The International Seabed Authority wound up its fifteenth annual session in Kingston 5 June after nearly two weeks of intensive negotiations without finalizing a text on a set of regulations that would govern the exploration of polymetallic sulphides in deep oceans beyond national jurisdiction.
The Authority’s 36-member Council which has been conducting the negotiations failed to agree on a compromise provision dealing with anti-monopoly and overlapping claims to potential mine sites in the seabed Area. It was agreed that discussions would be continued at the sixteenth session of the Authority – 26 April to 7 May 2010.
During the session, the Assembly’s expert body, the Legal and Technical Commission, adopted revised regulations on prospecting and exploration for ferromanganese crusts in the Area which is to be transmitted to the Council for its consideration at the sixteenth session.

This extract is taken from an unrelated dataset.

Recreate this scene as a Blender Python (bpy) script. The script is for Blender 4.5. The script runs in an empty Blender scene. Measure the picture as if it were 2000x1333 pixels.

The two instruments when eventually adopted by the Assembly would form part of a mining code which the Authority is constructing to enable it to organize and control all mineral-related activities in the international seabed Area beyond the limits of national jurisdiction.
The first piece of seabed legislation entitled “Regulations on Prospecting and Exploration for Polymetallic Nodules in the Area” was adopted by the Authority on 13 July 2000. It includes the forms necessary for applying for exploration rights as well as standard terms of exploration contracts. Polymetallic sulphides and cobalt-rich crusts are different from polymetallic nodules as well as distinct from one another.
The draft regulations on sulphides and nodules fall within a general legal framework established by the 1982 United Nations Convention on the Law of the Sea and the 1994 Implementing Agreement relating to deep seabed mining.
The International Seabed Authority came into being on 16 November 1994 with the entry into force that year of the Convention. The Authority organizes workshops and sensitization seminars on all aspects of seabed prospecting and explorations, in addition to its work on elaborating regulations and rules.